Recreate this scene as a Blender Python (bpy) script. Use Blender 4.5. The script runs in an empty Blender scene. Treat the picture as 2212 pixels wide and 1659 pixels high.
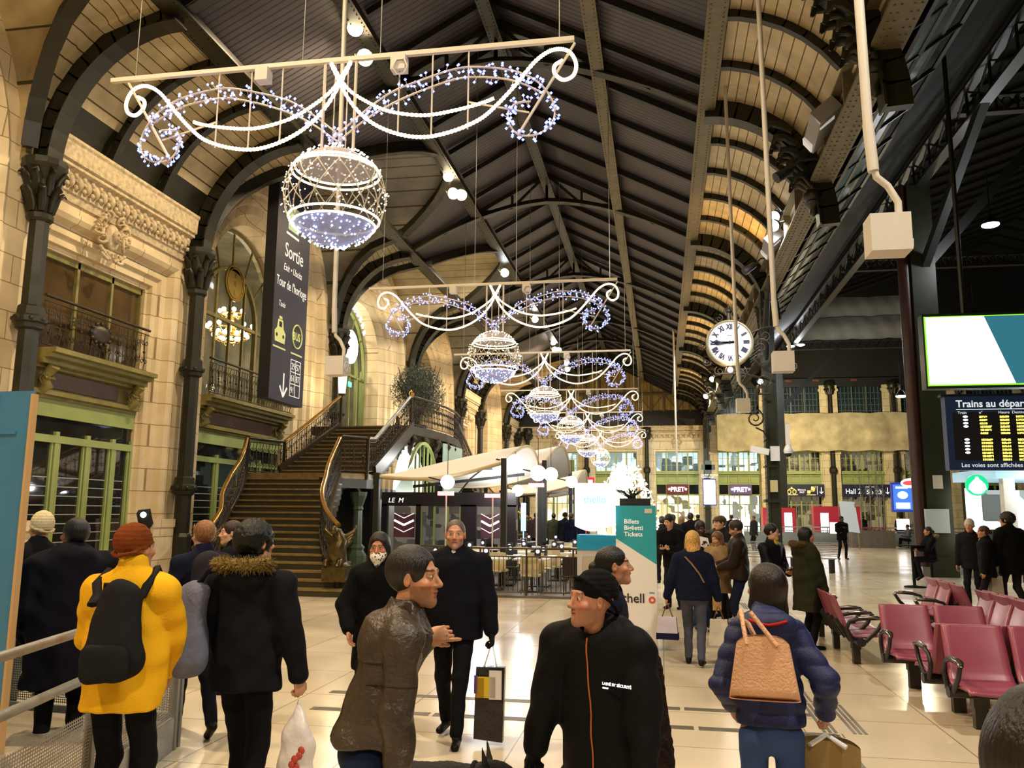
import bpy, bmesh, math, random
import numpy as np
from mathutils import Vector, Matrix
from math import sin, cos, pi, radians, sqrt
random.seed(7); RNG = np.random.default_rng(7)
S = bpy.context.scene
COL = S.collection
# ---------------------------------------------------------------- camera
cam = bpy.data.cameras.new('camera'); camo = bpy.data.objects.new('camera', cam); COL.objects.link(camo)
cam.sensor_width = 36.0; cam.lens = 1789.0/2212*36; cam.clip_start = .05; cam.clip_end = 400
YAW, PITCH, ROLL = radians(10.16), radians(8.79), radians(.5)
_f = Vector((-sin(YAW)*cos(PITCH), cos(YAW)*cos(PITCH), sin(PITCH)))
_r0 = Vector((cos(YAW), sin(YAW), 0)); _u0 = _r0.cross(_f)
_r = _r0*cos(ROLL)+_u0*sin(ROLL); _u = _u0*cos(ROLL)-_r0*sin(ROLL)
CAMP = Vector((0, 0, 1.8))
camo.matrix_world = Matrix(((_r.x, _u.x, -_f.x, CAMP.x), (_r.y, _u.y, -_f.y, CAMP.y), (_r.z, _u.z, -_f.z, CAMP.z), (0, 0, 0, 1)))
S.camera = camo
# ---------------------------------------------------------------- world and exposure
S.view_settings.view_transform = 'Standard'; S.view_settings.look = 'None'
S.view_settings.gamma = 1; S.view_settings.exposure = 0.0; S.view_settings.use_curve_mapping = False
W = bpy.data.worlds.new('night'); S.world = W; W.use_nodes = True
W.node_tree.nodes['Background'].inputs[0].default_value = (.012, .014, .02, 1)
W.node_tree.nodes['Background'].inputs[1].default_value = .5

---

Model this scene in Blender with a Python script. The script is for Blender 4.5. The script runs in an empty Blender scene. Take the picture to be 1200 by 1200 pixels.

### What is being asked
Look through the entries above for the word "runs". Copy every line where it shows up.

### Task solution
Recreate this scene as a Blender Python (bpy) script. Use Blender 4.5. The script runs in an empty Blender scene. Treat the picture as 2212 pixels wide and 1659 pixels high.
Model this scene in Blender with a Python script. The script is for Blender 4.5. The script runs in an empty Blender scene. Take the picture to be 1200 by 1200 pixels.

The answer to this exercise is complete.